Some are saying it may never happen. Former U.S. Treasury Secretary Lawrence Summers recently told Bloomberg News it was “now much less clear” whether China would ever surpass the U.S., citing low productivity and government control over business. Several years ago, Capital Economics chief Asia economist Mark Williams was already saying China likely would never become number one, naming falling productivity as well as China’s shrinking workforce as reasons. And I predicted in my 2020 book “The Myth of Chinese Capitalism,” that even if China were to surpass the U.S. it might well fall back again into second place later, because of a lack of progress in reforming the hukou or household registration system and the land market, both of which are necessary to create a more consumption-driven economy and power growth (I have made this prediction again much more recently.)
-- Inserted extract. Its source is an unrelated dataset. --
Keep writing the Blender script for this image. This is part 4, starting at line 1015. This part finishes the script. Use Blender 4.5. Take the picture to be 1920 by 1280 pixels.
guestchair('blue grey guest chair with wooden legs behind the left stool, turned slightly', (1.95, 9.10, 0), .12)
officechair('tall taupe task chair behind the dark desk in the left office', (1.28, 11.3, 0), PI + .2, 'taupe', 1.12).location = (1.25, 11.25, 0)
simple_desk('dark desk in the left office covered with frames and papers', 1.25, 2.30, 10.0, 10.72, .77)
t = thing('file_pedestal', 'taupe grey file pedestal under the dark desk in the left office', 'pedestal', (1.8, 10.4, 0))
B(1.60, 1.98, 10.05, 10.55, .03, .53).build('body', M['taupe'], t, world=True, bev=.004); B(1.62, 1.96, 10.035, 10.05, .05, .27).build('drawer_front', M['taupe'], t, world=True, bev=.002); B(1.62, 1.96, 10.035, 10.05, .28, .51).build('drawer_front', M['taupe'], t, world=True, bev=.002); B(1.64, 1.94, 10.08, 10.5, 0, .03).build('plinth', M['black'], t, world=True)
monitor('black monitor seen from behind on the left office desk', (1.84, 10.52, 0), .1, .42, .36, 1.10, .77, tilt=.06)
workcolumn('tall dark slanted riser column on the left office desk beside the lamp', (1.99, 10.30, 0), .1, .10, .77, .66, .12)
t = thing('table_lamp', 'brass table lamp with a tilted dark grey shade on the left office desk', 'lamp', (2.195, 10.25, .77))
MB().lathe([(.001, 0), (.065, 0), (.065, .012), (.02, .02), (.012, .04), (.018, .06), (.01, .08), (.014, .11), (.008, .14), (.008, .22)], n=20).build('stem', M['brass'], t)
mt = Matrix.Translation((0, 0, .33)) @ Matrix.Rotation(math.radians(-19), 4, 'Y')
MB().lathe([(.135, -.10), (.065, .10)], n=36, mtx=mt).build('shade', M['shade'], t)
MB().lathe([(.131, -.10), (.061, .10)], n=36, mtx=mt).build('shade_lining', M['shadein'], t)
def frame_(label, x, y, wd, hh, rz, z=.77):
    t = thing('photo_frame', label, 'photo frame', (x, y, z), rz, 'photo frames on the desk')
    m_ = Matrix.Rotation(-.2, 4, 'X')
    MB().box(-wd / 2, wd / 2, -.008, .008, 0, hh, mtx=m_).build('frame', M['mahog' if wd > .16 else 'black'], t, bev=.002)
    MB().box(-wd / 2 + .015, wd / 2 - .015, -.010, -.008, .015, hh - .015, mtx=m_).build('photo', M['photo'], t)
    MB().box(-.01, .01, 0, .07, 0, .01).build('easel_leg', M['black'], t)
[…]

While China’s leaders have never said it explicitly, it’s pretty clear that there is a second part to their much touted goal for their country to become “prosperous and strong” by the 100th anniversary of the founding of the People’s Republic of China in 2049. The unsaid part is that China must surpass the U.S. (Xi’s oft repeated statement that “the East is rising and the West is declining” and that “time and momentum are on our side,” more than hints at that.). If China never does become the world’s preeminent power as measured in economic heft, that’s sure to provide a serious stress test to the Party’s legitimacy.